Il aura donc fallu un peu de repos, un certain nombre de huis clos en réécoute arrachés à la nuit et peut-être aussi quelques états de soul un peu vagabonds pour prendre toute la démesure de ce CD au carré à la fois furieux, bouillant et fulminant de ballades pleines de fièvre et de tendresse enragée... Deux ans après le coup de maître de "Yesterday You Said Tomorrow", Christian Scott en étire toute la puissance, démultipliant sa fameuse stretch music au coeur mais aussi dans les faubourgs de la note bleue, avec toujours cette sonorité politiquement et poétiquement cuivrée qui déferle jusqu'à plus soif.
La Protest Song sans paroles est à nouveau au rendez-vous: des femmes pendues au Soudan ("Fatima Aisha Rokero"), le sort des Sdf ( "Vs the kleptocratic union..."), les survivances de l'esclavage ( "Dred Scott"), mais ce n'est pas forcément ce qui retient ici le plus l'attention. Plus fascinante, en revanche, l'évolution musicale du trumpet hero, ses solos acrobatiques à la Freddie Hubbard ("Jihad Joe"), sa gravité dans les aigus ou encore la manière avec laquelle son instrument groove délicieusement sur "Of Fire (Les Filles de la Nouvelle-Orléans)" avant de climatiser près de 11 minutes sur "Danziger". Moins homogène que sur "Yesterday You Said Tomorrow", le son de trompette de Christian Scott n'en reste pas moins définitif, une fois de plus, dés que l'ambiance se fait moins bruyante.

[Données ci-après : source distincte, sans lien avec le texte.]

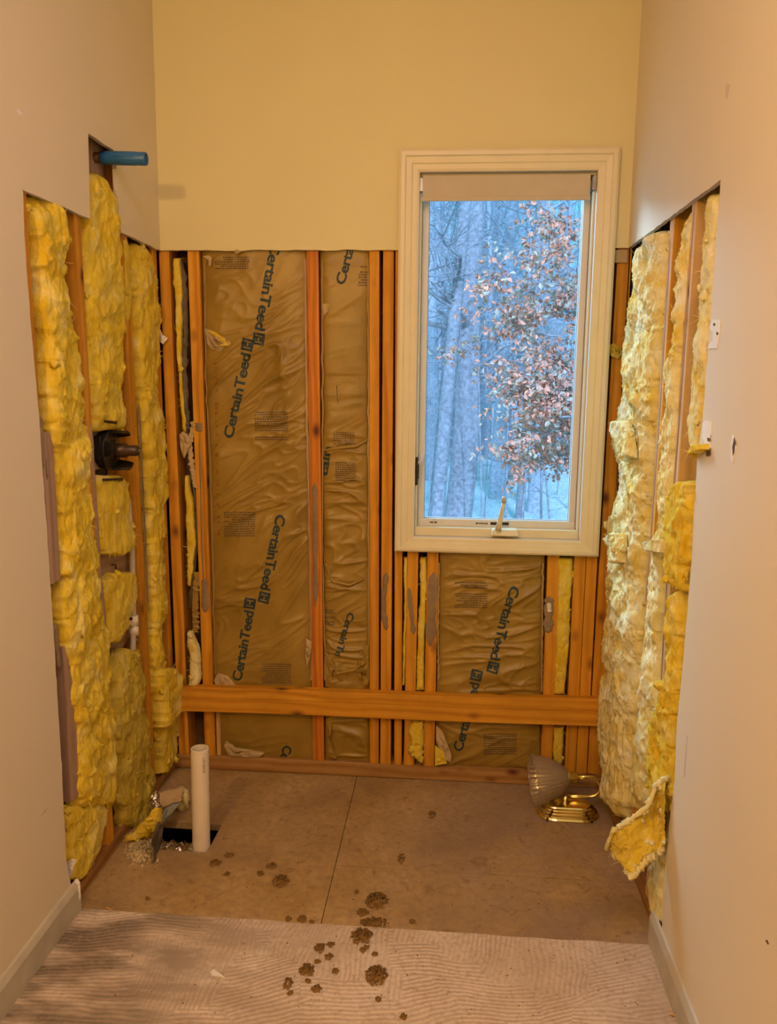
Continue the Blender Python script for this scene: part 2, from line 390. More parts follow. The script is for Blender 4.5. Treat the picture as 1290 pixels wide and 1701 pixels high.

Le très doux "Cara", morceau final du CD 2, semble ainsi faire écho au non moins poignant "Kiel" du premier disque, Christian Scott ayant dédié ses deux titres à sa mère et à son frère jumeau. Limite saturée -c'est sa marque de fabrique-la guitare électrique de Matthew Stevens fait encore joliment écho aux morceaux de bravoure du trompettiste, notamment dans "Tray Von" (Mon préféré, dans le top 23 !) tandis qu'à la batterie, le toujours impeccable Jamire Williams assure sans arrogance. Il faut également mentionner les claviers de Lawrence Fields qui donnent au 2eme disque une tonalité plus mélancolique ("Bartlett"), ne serait-ce qu'à travers de sublimes interludes qui sont comme autant de portes d'entrées pour ce disque si impressionnant de prime abord.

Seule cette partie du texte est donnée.